Incident Manager: “OK, thanks. Standby. Dave, please call in the VPN team on call engineer”
Communication Manager: “OK. I’m calling in the communication manager”
Incident Manager: “Thanks. Storage team. Go ahead”
Storage team: “We think there may be a network problem outside of our rack”
Incident Manager: “We’re thinking the same. We’re narrowing in on VPN. Please do a traceroute and get back to me with the results”
Storage team: “OK. I’ll callback with the traceroute”
[Incident Manager adds this to his tracking list for the next five minute update]
[Meanwhile, the communication manager is capturing relevant events and sending out updates as required]
[Later, from the storage team…]
Storage team: “Storage team has the traceroute”
Incident Manager: “Go ahead storage”
Storage team: “it looks like we’re getting blackholed with our outbound carrier. We’re working with our colo provider on their BGP routes”
Incident Manager: “Thanks. I’ll track that. Network, please confirm the traceroute blackhole.
[All this can happen in parallel before the VPN team even joins the call]
    • Carefully track your events. Pen and paper are great but a text editor and a screen-sharing program in a designated room (with Adobe Connect for example) are even better. You can post all information and updates in windows and everyone immediately sees the current status as soon as they join the room.

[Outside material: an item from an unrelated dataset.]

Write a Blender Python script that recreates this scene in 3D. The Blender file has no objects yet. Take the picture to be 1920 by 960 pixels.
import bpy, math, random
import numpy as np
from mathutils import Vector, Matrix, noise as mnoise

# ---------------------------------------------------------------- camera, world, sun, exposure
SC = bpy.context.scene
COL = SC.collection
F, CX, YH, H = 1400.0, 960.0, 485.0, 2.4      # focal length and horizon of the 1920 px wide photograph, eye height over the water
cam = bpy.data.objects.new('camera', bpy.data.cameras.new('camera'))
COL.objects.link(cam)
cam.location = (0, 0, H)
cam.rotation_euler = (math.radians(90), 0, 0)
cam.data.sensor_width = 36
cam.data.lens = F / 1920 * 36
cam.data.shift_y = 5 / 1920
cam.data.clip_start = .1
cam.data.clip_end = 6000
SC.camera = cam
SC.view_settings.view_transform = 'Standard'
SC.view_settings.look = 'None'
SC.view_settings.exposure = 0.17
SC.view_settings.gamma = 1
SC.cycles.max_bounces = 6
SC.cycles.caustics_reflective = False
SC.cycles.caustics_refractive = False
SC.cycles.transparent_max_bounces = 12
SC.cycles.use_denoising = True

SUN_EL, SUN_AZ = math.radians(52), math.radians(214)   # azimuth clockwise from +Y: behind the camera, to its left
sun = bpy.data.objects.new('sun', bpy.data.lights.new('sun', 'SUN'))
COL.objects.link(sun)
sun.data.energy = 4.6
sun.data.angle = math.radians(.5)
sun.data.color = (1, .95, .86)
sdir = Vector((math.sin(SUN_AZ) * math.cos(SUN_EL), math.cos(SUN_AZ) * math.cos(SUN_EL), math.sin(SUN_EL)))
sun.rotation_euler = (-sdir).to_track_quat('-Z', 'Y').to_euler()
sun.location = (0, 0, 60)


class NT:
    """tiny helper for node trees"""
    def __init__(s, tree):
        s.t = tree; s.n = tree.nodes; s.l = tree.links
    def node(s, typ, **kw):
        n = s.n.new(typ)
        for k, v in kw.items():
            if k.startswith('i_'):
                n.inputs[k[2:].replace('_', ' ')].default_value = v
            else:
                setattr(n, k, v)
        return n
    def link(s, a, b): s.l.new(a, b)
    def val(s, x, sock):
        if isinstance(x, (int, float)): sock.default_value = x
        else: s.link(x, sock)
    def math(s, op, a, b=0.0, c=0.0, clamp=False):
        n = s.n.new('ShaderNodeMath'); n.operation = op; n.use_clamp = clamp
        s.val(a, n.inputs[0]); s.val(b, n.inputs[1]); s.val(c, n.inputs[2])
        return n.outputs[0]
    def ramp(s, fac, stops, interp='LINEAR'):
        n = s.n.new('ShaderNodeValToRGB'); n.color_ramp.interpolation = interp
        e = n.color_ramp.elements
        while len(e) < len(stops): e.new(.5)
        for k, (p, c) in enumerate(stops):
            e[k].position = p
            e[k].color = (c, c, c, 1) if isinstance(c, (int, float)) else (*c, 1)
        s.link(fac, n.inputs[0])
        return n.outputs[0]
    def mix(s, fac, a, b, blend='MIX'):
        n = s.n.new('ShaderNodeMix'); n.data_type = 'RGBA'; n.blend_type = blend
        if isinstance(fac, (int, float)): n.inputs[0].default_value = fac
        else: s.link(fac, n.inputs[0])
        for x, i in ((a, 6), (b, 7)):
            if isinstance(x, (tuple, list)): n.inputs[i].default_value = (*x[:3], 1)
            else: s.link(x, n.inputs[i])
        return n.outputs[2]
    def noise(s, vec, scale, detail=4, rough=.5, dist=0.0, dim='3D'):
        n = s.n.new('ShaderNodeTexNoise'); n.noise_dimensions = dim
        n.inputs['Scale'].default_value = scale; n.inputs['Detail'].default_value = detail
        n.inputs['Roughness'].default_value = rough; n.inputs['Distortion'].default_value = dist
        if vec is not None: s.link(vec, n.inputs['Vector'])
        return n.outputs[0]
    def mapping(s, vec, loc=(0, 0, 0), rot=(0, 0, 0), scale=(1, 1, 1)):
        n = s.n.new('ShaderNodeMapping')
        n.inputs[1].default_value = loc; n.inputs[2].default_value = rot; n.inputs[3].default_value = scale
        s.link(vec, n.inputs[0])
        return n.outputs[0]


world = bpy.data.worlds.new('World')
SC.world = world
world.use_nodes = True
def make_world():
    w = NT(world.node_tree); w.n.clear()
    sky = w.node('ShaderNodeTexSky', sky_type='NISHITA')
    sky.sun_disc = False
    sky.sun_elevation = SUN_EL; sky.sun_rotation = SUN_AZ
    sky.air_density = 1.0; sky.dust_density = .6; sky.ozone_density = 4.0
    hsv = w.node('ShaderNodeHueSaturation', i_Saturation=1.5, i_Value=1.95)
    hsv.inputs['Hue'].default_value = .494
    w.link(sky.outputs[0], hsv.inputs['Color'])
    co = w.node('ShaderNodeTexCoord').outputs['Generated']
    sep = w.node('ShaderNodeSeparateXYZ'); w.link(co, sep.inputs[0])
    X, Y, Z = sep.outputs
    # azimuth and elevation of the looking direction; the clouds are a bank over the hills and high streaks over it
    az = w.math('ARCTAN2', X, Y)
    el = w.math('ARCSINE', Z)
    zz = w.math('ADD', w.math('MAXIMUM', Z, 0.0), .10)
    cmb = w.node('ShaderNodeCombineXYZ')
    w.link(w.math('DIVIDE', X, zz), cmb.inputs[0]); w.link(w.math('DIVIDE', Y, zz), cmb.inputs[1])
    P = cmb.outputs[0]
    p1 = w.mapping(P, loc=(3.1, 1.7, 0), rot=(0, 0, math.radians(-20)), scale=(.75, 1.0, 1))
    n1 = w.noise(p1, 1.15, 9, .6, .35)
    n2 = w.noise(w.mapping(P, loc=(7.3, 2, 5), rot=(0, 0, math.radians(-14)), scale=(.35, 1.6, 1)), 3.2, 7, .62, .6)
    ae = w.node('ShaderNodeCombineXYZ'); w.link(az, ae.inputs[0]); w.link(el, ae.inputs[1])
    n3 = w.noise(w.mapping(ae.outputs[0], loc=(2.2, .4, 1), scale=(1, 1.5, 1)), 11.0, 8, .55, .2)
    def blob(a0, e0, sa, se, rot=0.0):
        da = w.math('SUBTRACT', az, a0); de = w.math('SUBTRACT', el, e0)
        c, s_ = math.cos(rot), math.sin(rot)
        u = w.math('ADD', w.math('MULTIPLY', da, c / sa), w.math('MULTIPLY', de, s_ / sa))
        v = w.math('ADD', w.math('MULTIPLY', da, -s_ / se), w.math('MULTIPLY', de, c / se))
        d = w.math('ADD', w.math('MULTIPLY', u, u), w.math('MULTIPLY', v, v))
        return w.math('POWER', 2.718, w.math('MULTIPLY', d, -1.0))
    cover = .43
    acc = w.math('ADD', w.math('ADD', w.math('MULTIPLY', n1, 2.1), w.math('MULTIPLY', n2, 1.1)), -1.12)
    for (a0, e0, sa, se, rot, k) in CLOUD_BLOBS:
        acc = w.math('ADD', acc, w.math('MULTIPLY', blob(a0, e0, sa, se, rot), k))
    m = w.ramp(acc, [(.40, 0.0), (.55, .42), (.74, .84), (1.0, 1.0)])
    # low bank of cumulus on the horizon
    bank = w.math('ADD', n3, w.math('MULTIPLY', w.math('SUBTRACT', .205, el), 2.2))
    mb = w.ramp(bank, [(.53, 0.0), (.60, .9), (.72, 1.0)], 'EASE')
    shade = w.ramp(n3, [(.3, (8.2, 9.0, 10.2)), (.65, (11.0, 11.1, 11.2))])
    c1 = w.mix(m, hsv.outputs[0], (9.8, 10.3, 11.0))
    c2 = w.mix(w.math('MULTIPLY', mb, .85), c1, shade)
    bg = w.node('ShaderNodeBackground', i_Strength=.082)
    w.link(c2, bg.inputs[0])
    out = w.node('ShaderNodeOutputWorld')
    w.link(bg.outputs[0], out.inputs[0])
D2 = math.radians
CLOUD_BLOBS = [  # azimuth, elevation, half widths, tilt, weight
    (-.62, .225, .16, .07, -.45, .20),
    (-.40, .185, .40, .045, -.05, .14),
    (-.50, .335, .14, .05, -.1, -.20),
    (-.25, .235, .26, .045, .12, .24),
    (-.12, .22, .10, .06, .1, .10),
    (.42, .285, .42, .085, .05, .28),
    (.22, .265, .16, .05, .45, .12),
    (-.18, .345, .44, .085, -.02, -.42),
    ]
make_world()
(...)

    • Make sure you are all referring to a single version of the truth. If you have a monitoring system and an executive dashboard, make sure everyone is looking at the monitoring system and not some fancy dashboard that was thrown together by another group.
    • Start preparing a shift rotation if it’s a multi-day event. The worst thing you can do is stay up for 48 hours. I’ve done this before and, while it seemed heroic at the time, it was just plain stupid. You want your people at their best if you’re going into extra innings.